A special provision of Washington law requires the court to consider whether a parent should be allowed to continue living in the family home so the children do not have to be moved.

Division of Bills and Debts

All liabilities must also be divided when dissolving a marriage. Consideration is given to the type of debt and the circumstances under which it arose. Factors influencing the property division are also applied when dividing obligations.

Most credit and charge account agreements provide for joint liability for any charges added to joint accounts. Therefore, creditors should be instructed (in writing) to remove your name from or, alternatively, close all joint accounts. If you wish to maintain credit with certain creditors, separate accounts should be opened.

Court Orders

Like any judicial order, a judgment for dissolution will be enforced by the court. Various legal remedies are available. Persons who willfully refuse to comply with court orders may be held in contempt and jailed or fined.

Child-support orders will be enforced by way of mandatory payroll deduction. This will be paid to the Washington State Child Support Registry from the inception of the order, unless the court finds that there is good cause to believe that the support will be voluntarily paid directly to the other parent on a timely basis. Mandatory payroll deduction also is available as a means of collecting support in cases where the original order did not provide for that method of collection, if the obligated parent has fallen behind in support payments.

Parents who are not receiving court-ordered support should contact their local Division of Child Support or a private attorney.

Tax Consequences

Property settlements and family support arrangements can have serious tax consequences to one or both spouses. Tax-filing status will be affected by a decree of dissolution, annulment or legal separation. Legal or accountant’s fees incurred for tax planning and advice in connection with a marital proceeding may be partially deductible.

Service of an Attorney

Washington law does not require that the services of an attorney be used in dissolution proceedings. However, ending a marriage involves serious and complex legal and financial considerations. Along with serving as your advocate and negotiator, a lawyer knows the process to follow and which papers to file. As your attorney, I will advise you of your legal rights and obligations,  help reach settlement on disputes, and can represent you in enforcing your rights.

Among alternatives to having a lawyer represent each spouse are self-help guidebooks and mediation with the help of a trained professional. The costs ‹ and consequences ‹ of each option can vary significantly, so spouses should carefully consider the possibilities before proceeding.

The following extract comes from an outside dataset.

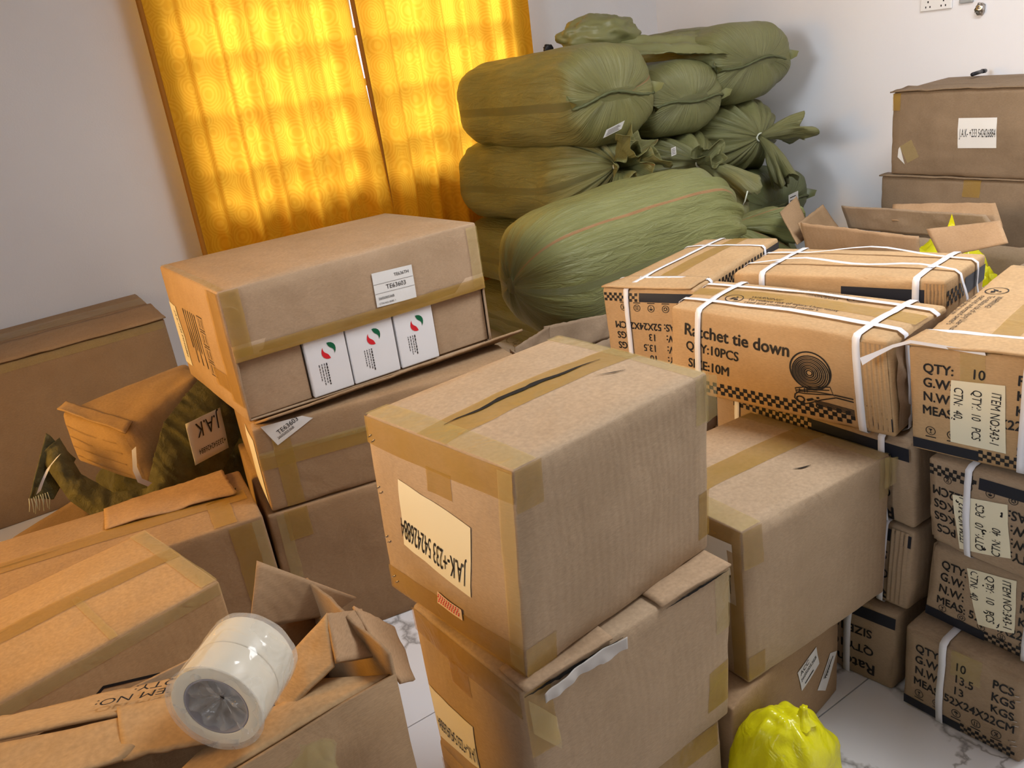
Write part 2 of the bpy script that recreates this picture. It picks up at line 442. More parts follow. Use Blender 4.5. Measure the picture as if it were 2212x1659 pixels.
def scale_c(c, k, about=(0, 0, 1.42575)):
    A = Vector(about); return [tuple(A + (Vector(p) - A) * k) for p in c]
BX = {
 'T1': [[0.482,2.015,0.657],[1.209,2.013,0.652],[1.208,2.559,0.655],[0.482,2.559,0.655],[0.483,2.013,0.992],[1.21,2.017,1.002],[1.205,2.559,0.989],[0.48,2.558,0.989]],
 'T2': [[0.473,1.981,0.421],[1.187,1.849,0.417],[1.286,2.384,0.417],[0.568,2.516,0.417],[0.473,1.979,0.651],[1.187,1.849,0.648],[1.286,2.384,0.648],[0.568,2.516,0.651]],
 'T3': [[0.457,1.979,0.0],[1.171,1.847,0.0],[1.27,2.382,0.0],[0.55,2.514,0.0],[0.457,1.979,0.415],[1.171,1.847,0.413],[1.27,2.382,0.413],[0.55,2.514,0.415]],
 'J1': [[0.502,0.877,0.572],[0.934,0.927,0.573],[0.904,1.275,0.572],[0.464,1.235,0.574],[0.523,0.867,0.911],[0.944,0.918,0.904],[0.912,1.27,0.908],[0.474,1.227,0.909]],
 'J2': [[0.481,0.861,0.245],[0.916,0.879,0.245],[0.911,1.193,0.245],[0.471,1.178,0.245],[0.482,0.863,0.568],[0.927,0.871,0.567],[0.911,1.193,0.568],[0.468,1.177,0.565]],
 'J3': [[0.477,0.883,0.0],[0.897,0.883,0.0],[0.88,1.2,0.0],[0.477,1.2,0.0],[0.477,0.883,0.242],[0.897,0.883,0.242],[0.88,1.2,0.242],[0.477,1.2,0.242]],
 'K1': [[0.994,0.899,0.252],[1.412,0.892,0.253],[1.414,1.248,0.252],[0.999,1.255,0.252],[0.992,0.903,0.588],[1.418,0.892,0.582],[1.416,1.247,0.576],[0.999,1.255,0.583]],
 'K2': [[0.925,0.879,0.0],[1.334,0.948,0.0],[1.29,1.293,0.0],[0.91,1.225,0.0],[0.925,0.879,0.248],[1.335,0.947,0.248],[1.29,1.293,0.248],[0.91,1.225,0.248]],
 'R1': [[1.421,0.883,0.618],[1.637,0.923,0.62],[1.554,1.451,0.62],[1.331,1.416,0.62],[1.401,0.895,0.825],[1.644,0.919,0.827],[1.542,1.461,0.831],[1.34,1.41,0.825]],
 'R2': scale_c([[1.387,1.385,0.635],[1.887,1.538,0.635],[1.816,1.768,0.635],[1.317,1.616,0.635],[1.394,1.383,0.856],[1.883,1.542,0.854],[1.821,1.761,0.842],[1.309,1.619,0.848]], 1.055),
 'R3': scale_c([[1.688,0.944,0.636],[1.927,1.004,0.636],[1.8,1.48,0.636],[1.562,1.42,0.636],[1.687,0.951,0.864],[1.938,1.001,0.857],[1.8,1.48,0.851],[1.562,1.42,0.851]], 1.03),
 'R4': [[1.455,0.617,0.608],[1.984,0.711,0.608],[1.942,0.947,0.608],[1.421,0.849,0.608],[1.455,0.617,0.83],[1.984,0.711,0.83],[1.946,0.949,0.838],[1.404,0.857,0.825]],
 'R5': [[1.431,0.577,0.404],[1.951,0.577,0.404],[1.951,0.817,0.404],[1.439,0.813,0.406],[1.431,0.577,0.600],[1.951,0.577,0.600],[1.951,0.817,0.600],[1.424,0.82,0.598]],
 'R6': [[1.451,0.579,0.212],[1.971,0.579,0.212],[1.971,0.819,0.212],[1.449,0.823,0.215],[1.451,0.579,0.398],[1.971,0.579,0.398],[1.971,0.819,0.398],[1.452,0.816,0.395]],
 'R7': [[1.413,0.589,0.0],[1.932,0.612,0.0],[1.922,0.856,0.0],[1.404,0.834,0.0],[1.413,0.59,0.207],[1.932,0.612,0.207],[1.922,0.856,0.207],[1.401,0.835,0.206]],
 'R10': [[1.418,0.867,0.0],[1.651,0.881,0.0],[1.596,1.398,0.0],[1.358,1.373,0.0],[1.42,0.862,0.206],[1.651,0.881,0.208],[1.596,1.398,0.208],[1.358,1.373,0.208]],
 'R9': [[1.434,0.852,0.212],[1.671,0.849,0.212],[1.671,1.369,0.212],[1.434,1.369,0.212],[1.438,0.846,0.410],[1.671,0.849,0.412],[1.671,1.369,0.412],[1.434,1.369,0.412]],
 'R8': [[1.437,0.846,0.416],[1.673,0.851,0.416],[1.673,1.371,0.416],[1.433,1.371,0.416],[1.427,0.856,0.612],[1.673,0.851,0.612],[1.673,1.371,0.612],[1.433,1.371,0.612]],
 'L1': [[-0.336,3.515,0.0],[0.623,3.509,0.0],[0.627,4.098,0.0],[-0.332,4.104,0.0],[-0.336,3.515,0.608],[0.622,3.515,0.62],[0.641,4.099,0.629],[-0.332,4.104,0.608]],
 'L3': [[-0.563,2.088,0.0],[0.442,1.924,0.0],[0.47,2.24,0.0],[-0.512,2.404,0.0],[-0.563,2.088,0.446],[0.435,1.93,0.45],[0.476,2.241,0.45],[-0.512,2.404,0.446]],
 'L4': scale_c([[-0.549,1.518,-.107],[0.264,1.691,-.107],[0.184,2.068,-.107],[-0.63,1.895,-.107],[-0.549,1.518,0.46],[0.26,1.695,0.462],[0.187,2.067,0.461],[-0.63,1.895,0.46]], .93),
 'B1': [[3.466,1.237,0.712],[3.878,1.234,0.712],[3.885,2.234,0.712],[3.477,2.238,0.712],[3.466,1.237,1.053],[3.878,1.234,1.053],[3.888,2.238,1.065],[3.474,2.237,1.054]],
 'B2': [[3.479,1.275,0.325],[3.879,1.281,0.325],[3.866,2.281,0.325],[3.466,2.275,0.325],[3.479,1.275,0.705],[3.879,1.281,0.705],[3.866,2.281,0.705],[3.468,2.274,0.704]],
}

# ---------------------------------------------------------------- the room
def struct(o): o['kind'] = 'structure'; return o
def wallmat():
    m, t, b = newmat('painted_wall'); tc = N(t, 'ShaderNodeTexCoord')
    n1 = N(t, 'ShaderNodeTexNoise', Scale=1.6, Detail=5); t.links.new(tc.outputs['Object'], n1.inputs['Vector'])
    r = ramp(t, [(.3, (.76, .755, .77, 1)), (.7, (.81, .805, .815, 1))]); t.links.new(n1.outputs[0], r.inputs[0])
    t.links.new(r.outputs[0], b.inputs['Base Color']); b.inputs['Roughness'].default_value = .6
    n2 = N(t, 'ShaderNodeTexNoise', Scale=140, Detail=3); t.links.new(tc.outputs['Object'], n2.inputs['Vector'])
    bp = N(t, 'ShaderNodeBump', Strength=.06, Distance=.01); t.links.new(n2.outputs[0], bp.inputs['Height']); t.links.new(bp.outputs[0], b.inputs['Normal'])
    return m
WALL = wallmat()
def marble():
    m, t, b = newmat('marble_tile'); g = N(t, 'ShaderNodeNewGeometry')
    nd = N(t, 'ShaderNodeTexNoise', Scale=2.3, Detail=6, Roughness=.6); t.links.new(g.outputs['Position'], nd.inputs['Vector'])
    ad = N(t, 'ShaderNodeMix', data_type='RGBA', blend_type='LINEAR_LIGHT'); ad.inputs[0].default_value = .16
    t.links.new(g.outputs['Position'], ad.inputs[6]); t.links.new(nd.outputs[1], ad.inputs[7])
    vo = N(t, 'ShaderNodeTexVoronoi', Scale=2.6, feature='DISTANCE_TO_EDGE'); t.links.new(ad.outputs[2], vo.inputs['Vector'])
    mk_ = N(t, 'ShaderNodeTexNoise', Scale=1.7, Detail=2); t.links.new(g.outputs['Position'], mk_.inputs['Vector'])
    wd_ = N(t, 'ShaderNodeMapRange'); wd_.inputs['From Min'].default_value = .42; wd_.inputs['From Max'].default_value = .75
    wd_.inputs['To Min'].default_value = .0005; wd_.inputs['To Max'].default_value = .05; t.links.new(mk_.outputs[0], wd_.inputs['Value'])
    dv = N(t, 'ShaderNodeMath', operation='DIVIDE'); t.links.new(vo.outputs[0], dv.inputs[0]); t.links.new(wd_.outputs[0], dv.inputs[1])
    r = ramp(t, [(.0, (.33, .32, .32, 1)), (.9, (.80, .80, .82, 1)), (.35, (.55, .54, .54, 1))]); t.links.new(dv.outputs[0], r.inputs[0])
    t.links.new(r.outputs[0], b.inputs['Base Color']); b.inputs['Roughness'].default_value = .13; b.inputs['Specular IOR Level'].default_value = .5
    return m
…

Deciding which approach to follow and selecting a lawyer are personal matters. Each party has the right to use an attorney, so if one person elects not to, the other still can.

In King County, local rule 20 now requires a “Family Law Orientation” for all non-represented parties (not required for those who are represented by an attorney).  This is yet another advantage to hiring an attorney.

Costs and Payments

Lawyers set their own fees, so costs and payment arrangements may vary. An important factor in controlling costs is how organized the client is, how willing he/she is to do “leg work” in gathering documents, whether or not the parties agree to settlement, how contentious the matter is. If matters are contested, the process is likely to be more expensive, since  attorneys base their fees on an hourly rate. The amount of time a lawyer must spend on a case will increase with the number of disputed issues, and with the complexity of the issues.  Obviously, at the very outset of the case, it is difficult to give an accurate estimate of the total cost of legal representation since it cannot be predicted if the case will go through trial at that point.

It is appropriate to discuss fees with a lawyer at the outset of a case, and I always believe it should be spelled out in writing so both parties are clear on what the understanding is.  Your lawyer should be willing to explain the charges involved, including retainers and hourly rates, court costs, and payment or credit arrangements.